Governor Dennis Daugaard has warned that the tribes are hurt by the “tremendous turmoil” in tribal government. Yet his administration seems to be open not only to involving tribal government in GEAR UP but spending state money to help:

Under Gear Up guidelines, scholarship funds would have to be matched with state dollars. Tony Venhuizen, the chief of staff to Daugaard, said he thinks there’s enough scholarship money in the state’s university system to match Gear Up funds.

He added that the state’s goals for the program are in alignment with what the tribes want from Gear Up.

“That’s exactly the conversation we want to have,” Venhuizen said [Ellis, 2015.11.13].

That’s not a No! The door may be open for the tribes to take over GEAR UP and help their young people (who are also our young people) build their futures.

9 Comments

  1. mike from iowa

    He added that the state’s goals for the program are in alignment with what the tribes want from Gear Up.

    Oh yeah? Since when?

  2. Nick Nemec

    Since everything all blew up. The crew in Pierre is grasping for solutions. OJ Seamans states the painfully obvious and the bosses in Pierre might be attempting to throw off the blinders.

  3. Kingleon, the GEAR UP rules say the grant is supposed to do both scholarships for low-income college students and early intervention to get kids ready for college. I don’t know if we can get a waiver for the early-intervention component the way we got a waiver for the scholarship component.

  4. LK Burghardt

    Eliminating the summer program would defeat the purpose. If the kids can’t get the extra education and the guidance towards college, the scholarship money won’t be utilized anyway. Think! Keep the consultants’ money hungry hands away from the program and the students might have a chance at success!

  5. kingleon

    Hah, well, no one is probably likely to read this response after three days (except maybe Cory), but here’s my reasoning. From what I understand, SD GEARUP consisted of the summer program and outreach at public schools in SD. I haven’t seen any numbers, but my guess is even ignoring potential graft, that a great majority of funds (I’m gonna bet that 75% that is intended for scholarships at the federal level) went to the summer program. That means anything like a reasonably sized scholarship program is going to going to mean cutting the summer program at SDSMT, and probably retaining a minor outreach component to meet the preparedness requirement.

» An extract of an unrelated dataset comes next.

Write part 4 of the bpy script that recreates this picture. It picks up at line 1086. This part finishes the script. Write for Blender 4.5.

    This hypothesis could be refuted if anyone could show that not-summer-program spending (graft + school outreach + other) actually was a majority of the SD GEARUP spending, but I would be very surprised if that was the case. Very surprised!

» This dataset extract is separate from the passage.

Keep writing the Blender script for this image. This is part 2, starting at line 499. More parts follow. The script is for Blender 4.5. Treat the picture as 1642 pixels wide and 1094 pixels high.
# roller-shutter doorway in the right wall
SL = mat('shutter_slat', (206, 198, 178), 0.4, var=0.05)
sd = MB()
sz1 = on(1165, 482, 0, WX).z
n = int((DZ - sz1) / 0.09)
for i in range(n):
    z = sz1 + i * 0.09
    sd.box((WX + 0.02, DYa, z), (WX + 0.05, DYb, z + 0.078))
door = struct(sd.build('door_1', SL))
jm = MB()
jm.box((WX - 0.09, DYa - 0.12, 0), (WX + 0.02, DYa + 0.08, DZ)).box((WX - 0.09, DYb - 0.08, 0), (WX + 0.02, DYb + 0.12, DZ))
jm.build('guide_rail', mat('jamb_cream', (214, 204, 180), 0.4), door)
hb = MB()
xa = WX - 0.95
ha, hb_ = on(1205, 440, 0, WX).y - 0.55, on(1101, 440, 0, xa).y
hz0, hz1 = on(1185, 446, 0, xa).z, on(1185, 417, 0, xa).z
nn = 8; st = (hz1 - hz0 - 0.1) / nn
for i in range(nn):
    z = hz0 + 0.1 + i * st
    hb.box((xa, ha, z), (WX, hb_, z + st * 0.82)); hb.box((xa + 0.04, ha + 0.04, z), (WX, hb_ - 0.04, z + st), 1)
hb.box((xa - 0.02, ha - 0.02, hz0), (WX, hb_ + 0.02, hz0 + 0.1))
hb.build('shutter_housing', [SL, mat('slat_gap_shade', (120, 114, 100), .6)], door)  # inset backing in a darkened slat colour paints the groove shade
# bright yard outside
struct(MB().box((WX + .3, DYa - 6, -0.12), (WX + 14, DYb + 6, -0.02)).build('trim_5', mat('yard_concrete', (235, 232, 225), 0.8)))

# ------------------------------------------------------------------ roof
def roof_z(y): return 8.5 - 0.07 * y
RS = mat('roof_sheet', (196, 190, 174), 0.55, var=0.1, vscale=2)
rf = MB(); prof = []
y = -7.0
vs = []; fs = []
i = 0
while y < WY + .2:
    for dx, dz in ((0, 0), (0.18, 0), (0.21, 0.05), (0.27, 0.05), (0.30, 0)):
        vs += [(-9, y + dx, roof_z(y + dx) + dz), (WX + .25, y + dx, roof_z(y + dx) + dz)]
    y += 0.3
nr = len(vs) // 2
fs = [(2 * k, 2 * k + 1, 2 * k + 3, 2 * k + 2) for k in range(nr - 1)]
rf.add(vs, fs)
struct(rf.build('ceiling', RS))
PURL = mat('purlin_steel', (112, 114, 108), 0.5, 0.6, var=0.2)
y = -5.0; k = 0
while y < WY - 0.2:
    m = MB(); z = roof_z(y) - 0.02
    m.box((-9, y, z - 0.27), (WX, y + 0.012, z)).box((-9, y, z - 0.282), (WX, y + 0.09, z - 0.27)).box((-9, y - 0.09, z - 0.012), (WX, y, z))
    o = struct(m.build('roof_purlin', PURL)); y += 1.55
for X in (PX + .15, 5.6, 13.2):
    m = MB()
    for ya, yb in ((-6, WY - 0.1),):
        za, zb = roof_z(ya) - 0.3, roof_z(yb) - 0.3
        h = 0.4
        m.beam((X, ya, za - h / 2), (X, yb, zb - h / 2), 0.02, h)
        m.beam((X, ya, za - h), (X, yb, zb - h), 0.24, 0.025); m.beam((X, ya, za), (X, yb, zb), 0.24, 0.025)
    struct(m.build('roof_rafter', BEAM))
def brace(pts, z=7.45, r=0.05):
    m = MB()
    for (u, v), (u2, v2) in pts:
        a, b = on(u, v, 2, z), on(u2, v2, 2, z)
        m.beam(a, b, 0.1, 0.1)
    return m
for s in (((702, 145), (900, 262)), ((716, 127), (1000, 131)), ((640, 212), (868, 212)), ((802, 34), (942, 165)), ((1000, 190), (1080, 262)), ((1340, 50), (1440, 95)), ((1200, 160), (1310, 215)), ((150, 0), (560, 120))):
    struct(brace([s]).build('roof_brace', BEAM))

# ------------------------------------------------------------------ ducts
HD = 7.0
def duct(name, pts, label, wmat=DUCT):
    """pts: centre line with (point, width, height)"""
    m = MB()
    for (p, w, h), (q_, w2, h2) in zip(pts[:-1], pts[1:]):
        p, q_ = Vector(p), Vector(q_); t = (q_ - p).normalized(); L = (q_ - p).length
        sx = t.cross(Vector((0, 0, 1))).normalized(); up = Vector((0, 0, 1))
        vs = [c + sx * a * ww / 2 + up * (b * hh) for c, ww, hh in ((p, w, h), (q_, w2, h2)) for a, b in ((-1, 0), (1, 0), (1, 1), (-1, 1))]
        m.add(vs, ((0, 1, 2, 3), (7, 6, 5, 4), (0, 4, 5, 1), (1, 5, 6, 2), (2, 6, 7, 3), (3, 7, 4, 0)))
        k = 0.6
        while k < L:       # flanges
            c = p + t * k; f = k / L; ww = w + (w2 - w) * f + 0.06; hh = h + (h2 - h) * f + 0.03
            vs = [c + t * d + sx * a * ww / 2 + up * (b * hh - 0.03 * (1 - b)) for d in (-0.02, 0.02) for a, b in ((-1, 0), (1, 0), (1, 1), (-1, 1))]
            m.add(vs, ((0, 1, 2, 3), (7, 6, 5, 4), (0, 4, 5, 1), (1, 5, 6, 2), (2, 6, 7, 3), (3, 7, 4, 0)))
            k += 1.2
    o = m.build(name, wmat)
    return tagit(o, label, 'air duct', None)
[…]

    I imagine the budget information needed to test that though isn’t public.

  6. leslie

    good point on the three days, but the tribes can administer this. they may not have time to react immediately after the shocking murders, arson and a suicide in platte, to clean up the state’s mess, but they can make their own decisions.

  7. There’s an argument, Kingleon, that straight scholarships would be more efficient (no staff necessary) and help more kids in college. The evaluations don’t show the summer program helping any more kids complete college; money in the kids’ hands has a better chance of achieving that goal.

  8. kingleon

    Oh, I’m not disputing what the better option is, I was just attempting to guess at what the future of SD GEARUP is, from the little we know of the financials of the situation. My guess is, yeah, we’ll see the summer program dropped for a scholarship program.

    That said, given that low-income students tend to go to local public universities, and given that SD has (relatively) cheap publicly schools, my opinion is that preparedness is probably a much more critical element than financial support for success. I would bet that an argument along those lines is probably how SD GEARUP got their waiver from DOE. But if assessment can’t find positive evidence to show the summer program worked, as you say, well…. its hard to argue against that, as you say.